## DIRECTIONS
Print, exactly and completely, every entry in the data.

## GIVEN RECORDS
==*==

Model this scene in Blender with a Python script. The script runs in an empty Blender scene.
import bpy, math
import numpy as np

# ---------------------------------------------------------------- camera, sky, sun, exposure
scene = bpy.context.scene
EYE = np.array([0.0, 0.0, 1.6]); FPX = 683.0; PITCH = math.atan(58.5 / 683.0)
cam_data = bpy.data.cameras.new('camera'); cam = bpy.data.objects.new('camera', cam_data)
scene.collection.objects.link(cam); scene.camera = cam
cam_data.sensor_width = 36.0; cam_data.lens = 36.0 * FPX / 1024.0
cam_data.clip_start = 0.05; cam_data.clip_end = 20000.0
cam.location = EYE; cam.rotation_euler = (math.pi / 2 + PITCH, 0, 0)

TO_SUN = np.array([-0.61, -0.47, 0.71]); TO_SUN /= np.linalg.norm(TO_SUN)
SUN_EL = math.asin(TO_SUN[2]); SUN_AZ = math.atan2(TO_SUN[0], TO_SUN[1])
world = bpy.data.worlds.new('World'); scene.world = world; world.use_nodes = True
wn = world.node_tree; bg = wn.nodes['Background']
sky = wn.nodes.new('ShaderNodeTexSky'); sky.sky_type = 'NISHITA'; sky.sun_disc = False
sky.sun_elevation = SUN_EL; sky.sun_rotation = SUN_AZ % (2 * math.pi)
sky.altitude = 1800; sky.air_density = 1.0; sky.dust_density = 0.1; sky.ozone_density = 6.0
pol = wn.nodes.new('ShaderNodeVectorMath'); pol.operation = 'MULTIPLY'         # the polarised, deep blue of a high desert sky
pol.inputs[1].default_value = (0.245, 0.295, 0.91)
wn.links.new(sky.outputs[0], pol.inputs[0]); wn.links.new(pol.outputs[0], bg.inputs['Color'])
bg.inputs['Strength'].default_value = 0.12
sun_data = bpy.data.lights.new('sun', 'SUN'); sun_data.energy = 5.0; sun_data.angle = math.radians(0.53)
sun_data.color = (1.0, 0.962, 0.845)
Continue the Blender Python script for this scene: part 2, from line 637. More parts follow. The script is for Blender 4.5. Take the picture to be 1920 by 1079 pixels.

==*==

## SOLUTION TO THIS TASK
Model this scene in Blender with a Python script. The script runs in an empty Blender scene.
import bpy, math
import numpy as np

# ---------------------------------------------------------------- camera, sky, sun, exposure
scene = bpy.context.scene
EYE = np.array([0.0, 0.0, 1.6]); FPX = 683.0; PITCH = math.atan(58.5 / 683.0)
cam_data = bpy.data.cameras.new('camera'); cam = bpy.data.objects.new('camera', cam_data)
scene.collection.objects.link(cam); scene.camera = cam
cam_data.sensor_width = 36.0; cam_data.lens = 36.0 * FPX / 1024.0
cam_data.clip_start = 0.05; cam_data.clip_end = 20000.0
cam.location = EYE; cam.rotation_euler = (math.pi / 2 + PITCH, 0, 0)

TO_SUN = np.array([-0.61, -0.47, 0.71]); TO_SUN /= np.linalg.norm(TO_SUN)
SUN_EL = math.asin(TO_SUN[2]); SUN_AZ = math.atan2(TO_SUN[0], TO_SUN[1])
world = bpy.data.worlds.new('World'); scene.world = world; world.use_nodes = True
wn = world.node_tree; bg = wn.nodes['Background']
sky = wn.nodes.new('ShaderNodeTexSky'); sky.sky_type = 'NISHITA'; sky.sun_disc = False
sky.sun_elevation = SUN_EL; sky.sun_rotation = SUN_AZ % (2 * math.pi)
sky.altitude = 1800; sky.air_density = 1.0; sky.dust_density = 0.1; sky.ozone_density = 6.0
pol = wn.nodes.new('ShaderNodeVectorMath'); pol.operation = 'MULTIPLY'         # the polarised, deep blue of a high desert sky
pol.inputs[1].default_value = (0.245, 0.295, 0.91)
wn.links.new(sky.outputs[0], pol.inputs[0]); wn.links.new(pol.outputs[0], bg.inputs['Color'])
bg.inputs['Strength'].default_value = 0.12
sun_data = bpy.data.lights.new('sun', 'SUN'); sun_data.energy = 5.0; sun_data.angle = math.radians(0.53)
sun_data.color = (1.0, 0.962, 0.845)
Continue the Blender Python script for this scene: part 2, from line 637. More parts follow. The script is for Blender 4.5. Take the picture to be 1920 by 1079 pixels.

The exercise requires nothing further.